WORK TO COMPLETE: Can you print every record below exactly as written?

SUPPLIED INFORMATION:
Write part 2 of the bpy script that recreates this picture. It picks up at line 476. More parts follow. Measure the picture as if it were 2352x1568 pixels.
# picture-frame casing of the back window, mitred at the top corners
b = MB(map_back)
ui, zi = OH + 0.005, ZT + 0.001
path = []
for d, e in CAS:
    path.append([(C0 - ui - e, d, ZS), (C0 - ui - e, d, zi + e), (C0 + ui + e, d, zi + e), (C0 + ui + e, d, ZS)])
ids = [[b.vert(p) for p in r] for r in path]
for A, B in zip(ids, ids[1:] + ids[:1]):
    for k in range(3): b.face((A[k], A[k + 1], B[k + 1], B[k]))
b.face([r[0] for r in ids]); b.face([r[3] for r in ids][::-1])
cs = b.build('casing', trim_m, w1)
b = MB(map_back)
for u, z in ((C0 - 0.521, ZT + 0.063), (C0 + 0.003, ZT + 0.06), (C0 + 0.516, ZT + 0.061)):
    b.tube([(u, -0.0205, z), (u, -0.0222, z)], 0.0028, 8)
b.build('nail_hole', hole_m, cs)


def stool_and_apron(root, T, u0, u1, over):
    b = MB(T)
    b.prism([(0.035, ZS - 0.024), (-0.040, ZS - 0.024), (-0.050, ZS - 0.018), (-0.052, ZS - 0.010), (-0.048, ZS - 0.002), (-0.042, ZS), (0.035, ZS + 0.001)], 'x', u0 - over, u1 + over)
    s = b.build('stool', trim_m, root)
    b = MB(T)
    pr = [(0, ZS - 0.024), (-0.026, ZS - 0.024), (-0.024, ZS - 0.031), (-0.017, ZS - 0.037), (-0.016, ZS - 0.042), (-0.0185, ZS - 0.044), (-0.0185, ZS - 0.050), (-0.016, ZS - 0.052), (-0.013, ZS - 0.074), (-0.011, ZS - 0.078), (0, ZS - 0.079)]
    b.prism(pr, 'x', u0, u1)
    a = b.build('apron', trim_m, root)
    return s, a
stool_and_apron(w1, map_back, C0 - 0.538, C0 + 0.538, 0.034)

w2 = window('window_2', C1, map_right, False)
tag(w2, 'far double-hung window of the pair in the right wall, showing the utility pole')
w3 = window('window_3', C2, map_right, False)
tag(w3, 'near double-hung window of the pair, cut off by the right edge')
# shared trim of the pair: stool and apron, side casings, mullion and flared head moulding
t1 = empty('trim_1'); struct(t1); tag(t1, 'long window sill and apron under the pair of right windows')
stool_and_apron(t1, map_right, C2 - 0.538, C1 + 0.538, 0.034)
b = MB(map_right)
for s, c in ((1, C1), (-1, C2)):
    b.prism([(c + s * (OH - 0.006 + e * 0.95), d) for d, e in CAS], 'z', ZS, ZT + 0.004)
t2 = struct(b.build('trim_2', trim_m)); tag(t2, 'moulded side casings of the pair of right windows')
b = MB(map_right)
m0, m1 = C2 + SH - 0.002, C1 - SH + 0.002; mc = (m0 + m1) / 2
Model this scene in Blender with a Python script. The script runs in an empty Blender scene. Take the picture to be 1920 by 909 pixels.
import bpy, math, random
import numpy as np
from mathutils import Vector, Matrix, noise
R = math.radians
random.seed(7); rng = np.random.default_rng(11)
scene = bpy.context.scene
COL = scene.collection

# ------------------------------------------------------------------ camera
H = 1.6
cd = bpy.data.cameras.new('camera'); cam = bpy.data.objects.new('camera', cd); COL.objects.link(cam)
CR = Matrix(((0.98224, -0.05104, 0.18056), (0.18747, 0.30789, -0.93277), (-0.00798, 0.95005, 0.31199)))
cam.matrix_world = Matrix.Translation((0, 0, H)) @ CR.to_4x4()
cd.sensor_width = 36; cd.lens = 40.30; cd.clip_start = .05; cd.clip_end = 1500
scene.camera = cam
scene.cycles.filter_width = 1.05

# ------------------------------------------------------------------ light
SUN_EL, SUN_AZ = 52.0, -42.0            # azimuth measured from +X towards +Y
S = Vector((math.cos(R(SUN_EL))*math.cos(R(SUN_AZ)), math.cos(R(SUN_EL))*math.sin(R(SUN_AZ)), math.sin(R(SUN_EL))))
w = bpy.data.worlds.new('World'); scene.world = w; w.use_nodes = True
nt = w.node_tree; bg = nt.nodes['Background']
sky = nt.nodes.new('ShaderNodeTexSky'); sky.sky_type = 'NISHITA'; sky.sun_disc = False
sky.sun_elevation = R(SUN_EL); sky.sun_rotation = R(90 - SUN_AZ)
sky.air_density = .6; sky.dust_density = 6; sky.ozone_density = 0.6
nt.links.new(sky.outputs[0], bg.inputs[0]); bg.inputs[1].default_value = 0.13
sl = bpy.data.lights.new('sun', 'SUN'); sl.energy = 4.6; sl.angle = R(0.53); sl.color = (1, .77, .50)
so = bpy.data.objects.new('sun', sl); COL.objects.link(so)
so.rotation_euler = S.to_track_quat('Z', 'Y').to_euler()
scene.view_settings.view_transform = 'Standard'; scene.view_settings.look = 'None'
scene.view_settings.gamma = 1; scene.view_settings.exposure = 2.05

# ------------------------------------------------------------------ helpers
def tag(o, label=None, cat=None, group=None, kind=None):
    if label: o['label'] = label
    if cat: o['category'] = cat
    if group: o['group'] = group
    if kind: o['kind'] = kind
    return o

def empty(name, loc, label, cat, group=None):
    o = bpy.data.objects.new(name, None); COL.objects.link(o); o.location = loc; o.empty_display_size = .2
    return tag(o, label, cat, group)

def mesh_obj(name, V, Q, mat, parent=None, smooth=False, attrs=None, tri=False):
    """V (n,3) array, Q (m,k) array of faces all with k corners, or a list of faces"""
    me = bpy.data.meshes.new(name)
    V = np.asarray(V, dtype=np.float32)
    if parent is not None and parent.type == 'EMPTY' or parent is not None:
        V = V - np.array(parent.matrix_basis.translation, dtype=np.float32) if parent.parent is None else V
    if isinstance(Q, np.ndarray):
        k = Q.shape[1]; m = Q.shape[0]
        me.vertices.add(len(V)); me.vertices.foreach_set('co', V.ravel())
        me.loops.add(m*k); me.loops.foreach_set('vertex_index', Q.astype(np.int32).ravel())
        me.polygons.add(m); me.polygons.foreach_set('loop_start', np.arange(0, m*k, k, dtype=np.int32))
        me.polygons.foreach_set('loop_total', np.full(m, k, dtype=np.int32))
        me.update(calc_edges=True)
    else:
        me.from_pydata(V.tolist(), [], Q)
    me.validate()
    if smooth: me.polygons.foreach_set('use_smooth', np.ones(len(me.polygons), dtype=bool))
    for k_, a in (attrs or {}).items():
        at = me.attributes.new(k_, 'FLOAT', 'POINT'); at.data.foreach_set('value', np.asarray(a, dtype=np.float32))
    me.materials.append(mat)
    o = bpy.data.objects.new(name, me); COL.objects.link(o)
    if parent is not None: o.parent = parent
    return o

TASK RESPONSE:
Write part 2 of the bpy script that recreates this picture. It picks up at line 476. More parts follow. Measure the picture as if it were 2352x1568 pixels.
# picture-frame casing of the back window, mitred at the top corners
b = MB(map_back)
ui, zi = OH + 0.005, ZT + 0.001
path = []
for d, e in CAS:
    path.append([(C0 - ui - e, d, ZS), (C0 - ui - e, d, zi + e), (C0 + ui + e, d, zi + e), (C0 + ui + e, d, ZS)])
ids = [[b.vert(p) for p in r] for r in path]
for A, B in zip(ids, ids[1:] + ids[:1]):
    for k in range(3): b.face((A[k], A[k + 1], B[k + 1], B[k]))
b.face([r[0] for r in ids]); b.face([r[3] for r in ids][::-1])
cs = b.build('casing', trim_m, w1)
b = MB(map_back)
for u, z in ((C0 - 0.521, ZT + 0.063), (C0 + 0.003, ZT + 0.06), (C0 + 0.516, ZT + 0.061)):
    b.tube([(u, -0.0205, z), (u, -0.0222, z)], 0.0028, 8)
b.build('nail_hole', hole_m, cs)


def stool_and_apron(root, T, u0, u1, over):
    b = MB(T)
    b.prism([(0.035, ZS - 0.024), (-0.040, ZS - 0.024), (-0.050, ZS - 0.018), (-0.052, ZS - 0.010), (-0.048, ZS - 0.002), (-0.042, ZS), (0.035, ZS + 0.001)], 'x', u0 - over, u1 + over)
    s = b.build('stool', trim_m, root)
    b = MB(T)
    pr = [(0, ZS - 0.024), (-0.026, ZS - 0.024), (-0.024, ZS - 0.031), (-0.017, ZS - 0.037), (-0.016, ZS - 0.042), (-0.0185, ZS - 0.044), (-0.0185, ZS - 0.050), (-0.016, ZS - 0.052), (-0.013, ZS - 0.074), (-0.011, ZS - 0.078), (0, ZS - 0.079)]
    b.prism(pr, 'x', u0, u1)
    a = b.build('apron', trim_m, root)
    return s, a
stool_and_apron(w1, map_back, C0 - 0.538, C0 + 0.538, 0.034)

w2 = window('window_2', C1, map_right, False)
tag(w2, 'far double-hung window of the pair in the right wall, showing the utility pole')
w3 = window('window_3', C2, map_right, False)
tag(w3, 'near double-hung window of the pair, cut off by the right edge')
# shared trim of the pair: stool and apron, side casings, mullion and flared head moulding
t1 = empty('trim_1'); struct(t1); tag(t1, 'long window sill and apron under the pair of right windows')
stool_and_apron(t1, map_right, C2 - 0.538, C1 + 0.538, 0.034)
b = MB(map_right)
for s, c in ((1, C1), (-1, C2)):
    b.prism([(c + s * (OH - 0.006 + e * 0.95), d) for d, e in CAS], 'z', ZS, ZT + 0.004)
t2 = struct(b.build('trim_2', trim_m)); tag(t2, 'moulded side casings of the pair of right windows')
b = MB(map_right)
m0, m1 = C2 + SH - 0.002, C1 - SH + 0.002; mc = (m0 + m1) / 2
Model this scene in Blender with a Python script. The script runs in an empty Blender scene. Take the picture to be 1920 by 909 pixels.
import bpy, math, random
import numpy as np
from mathutils import Vector, Matrix, noise
R = math.radians
random.seed(7); rng = np.random.default_rng(11)
scene = bpy.context.scene
COL = scene.collection

# ------------------------------------------------------------------ camera
H = 1.6
cd = bpy.data.cameras.new('camera'); cam = bpy.data.objects.new('camera', cd); COL.objects.link(cam)
CR = Matrix(((0.98224, -0.05104, 0.18056), (0.18747, 0.30789, -0.93277), (-0.00798, 0.95005, 0.31199)))
cam.matrix_world = Matrix.Translation((0, 0, H)) @ CR.to_4x4()
cd.sensor_width = 36; cd.lens = 40.30; cd.clip_start = .05; cd.clip_end = 1500
scene.camera = cam
scene.cycles.filter_width = 1.05

# ------------------------------------------------------------------ light
SUN_EL, SUN_AZ = 52.0, -42.0            # azimuth measured from +X towards +Y
S = Vector((math.cos(R(SUN_EL))*math.cos(R(SUN_AZ)), math.cos(R(SUN_EL))*math.sin(R(SUN_AZ)), math.sin(R(SUN_EL))))
w = bpy.data.worlds.new('World'); scene.world = w; w.use_nodes = True
nt = w.node_tree; bg = nt.nodes['Background']
sky = nt.nodes.new('ShaderNodeTexSky'); sky.sky_type = 'NISHITA'; sky.sun_disc = False
sky.sun_elevation = R(SUN_EL); sky.sun_rotation = R(90 - SUN_AZ)
sky.air_density = .6; sky.dust_density = 6; sky.ozone_density = 0.6
nt.links.new(sky.outputs[0], bg.inputs[0]); bg.inputs[1].default_value = 0.13
sl = bpy.data.lights.new('sun', 'SUN'); sl.energy = 4.6; sl.angle = R(0.53); sl.color = (1, .77, .50)
so = bpy.data.objects.new('sun', sl); COL.objects.link(so)
so.rotation_euler = S.to_track_quat('Z', 'Y').to_euler()
scene.view_settings.view_transform = 'Standard'; scene.view_settings.look = 'None'
scene.view_settings.gamma = 1; scene.view_settings.exposure = 2.05

# ------------------------------------------------------------------ helpers
def tag(o, label=None, cat=None, group=None, kind=None):
    if label: o['label'] = label
    if cat: o['category'] = cat
    if group: o['group'] = group
    if kind: o['kind'] = kind
    return o

def empty(name, loc, label, cat, group=None):
    o = bpy.data.objects.new(name, None); COL.objects.link(o); o.location = loc; o.empty_display_size = .2
    return tag(o, label, cat, group)

def mesh_obj(name, V, Q, mat, parent=None, smooth=False, attrs=None, tri=False):
    """V (n,3) array, Q (m,k) array of faces all with k corners, or a list of faces"""
    me = bpy.data.meshes.new(name)
    V = np.asarray(V, dtype=np.float32)
    if parent is not None and parent.type == 'EMPTY' or parent is not None:
        V = V - np.array(parent.matrix_basis.translation, dtype=np.float32) if parent.parent is None else V
    if isinstance(Q, np.ndarray):
        k = Q.shape[1]; m = Q.shape[0]
        me.vertices.add(len(V)); me.vertices.foreach_set('co', V.ravel())
        me.loops.add(m*k); me.loops.foreach_set('vertex_index', Q.astype(np.int32).ravel())
        me.polygons.add(m); me.polygons.foreach_set('loop_start', np.arange(0, m*k, k, dtype=np.int32))
        me.polygons.foreach_set('loop_total', np.full(m, k, dtype=np.int32))
        me.update(calc_edges=True)
    else:
        me.from_pydata(V.tolist(), [], Q)
    me.validate()
    if smooth: me.polygons.foreach_set('use_smooth', np.ones(len(me.polygons), dtype=bool))
    for k_, a in (attrs or {}).items():
        at = me.attributes.new(k_, 'FLOAT', 'POINT'); at.data.foreach_set('value', np.asarray(a, dtype=np.float32))
    me.materials.append(mat)
    o = bpy.data.objects.new(name, me); COL.objects.link(o)
    if parent is not None: o.parent = parent
    return o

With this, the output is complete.